It's been high time for some new cat beds for over a year. I made some last year that were fleece but I made the horrible mistake of using black fleece which is too much of a magnet for everything, not just cat hair. I should have thrown them away after the first time they used them.
I also did a terrible job trying to make the covers removable and they were just a hot mess.
I saw this idea for fleece sleeping bags that they could crawl into and I thought that would be fun and easy. And then I remembered these cats like to stomp down any kind of bed that I've ever bought where they were supposed to climb in and hide, so after I started my planning, I changed course. My edited on the fly design makes a lot more sense for these bed stomping fools.

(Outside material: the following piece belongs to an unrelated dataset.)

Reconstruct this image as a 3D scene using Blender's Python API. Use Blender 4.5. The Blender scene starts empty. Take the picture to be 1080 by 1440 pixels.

In my mind, each bed would house a cat and they'd sleep the nights away all curled up in row but it's rare that all 3 of them sleep in them at the same time. And nighttime is high time for shenanigans so they have no time for sleeping.
They've never had designated beds. They seem to allow each other to sleep in whichever bed they come upon. This maximizes getting ALL of the hair all evenly over ALL of the beds.
The tutorial on the site gave me enough to get started and then I went a little nuts.
I had this saddle pad that was clean but stained and I've never liked it. I wanted to get rid of it on Facebook but that never happened. I realized I could get 2 of the 3 bases I'd need out of this saddle pad and then I could make something for the 3rd one. That would take care of upcycling the saddle pad and I knew they liked it because they'd been taking turns sitting on it for weeks while I'd been deciding what to do with it.The tutorial already had the math done for me but I wanted a bigger circle, so I had to redo the math. Get yourself a pen and paper because I'm going to share the simple formula: take the diameter of the circle (that's the line across the circle) and multiply it times pi (3.14). Factor in how much of a seam you're going to add when you sew the piece together and there you have it.
When I bought the fleece that I thought would be a better color to hide some of the cat hair, there were two bolts that had the same print but neither had the 3 yards that I wanted. I took them both to the cutting counter and said I would need 3 one yard pieces, however she wanted to make that happen.
The next thing I knew, she had cut me 3 one yard pieces and I was shocked.
Many years ago, at that very cutting counter, I needed to buy a lot of batting for some pillow quilts I was making with students. I told the woman I would like it cut in 2 yard increments and she very sternly told me she would not do that because that was making her do my work. I said "if I walk in a bunch of times and get 2 yards each time, you'd have to do that, right? So why can't you do this for me here, where you have all this space and the ease of rolling it out?" She refused and said they don't do that.Apparently in 2025, they do!
The original tutorial had you making these out of felt. This made me think I should use felt between the two layers to help the sides stand up a little so they could sort of have walls around the bed. I knew they'd crush them down, but at least they'd come back up if I fluffed them and not look like deflated doughnuts.I happened to have some felt left over from a costume I made a long time ago, so I got it out, did some more math and put it between the layers of fleece. But... never turning down an option to make an easy project that much harder and more time consuming, I decided to quilt the layers together. That way, the felt won't shift around and when they get washed, everything should stay where it belongs and hold up over time.
Once I quilted the fleece/felt sandwiches, I sewed them to the circles of saddle pad and the extra bottom that I made. I decided they were too tall because I had used the original dimensions, so I folded them down.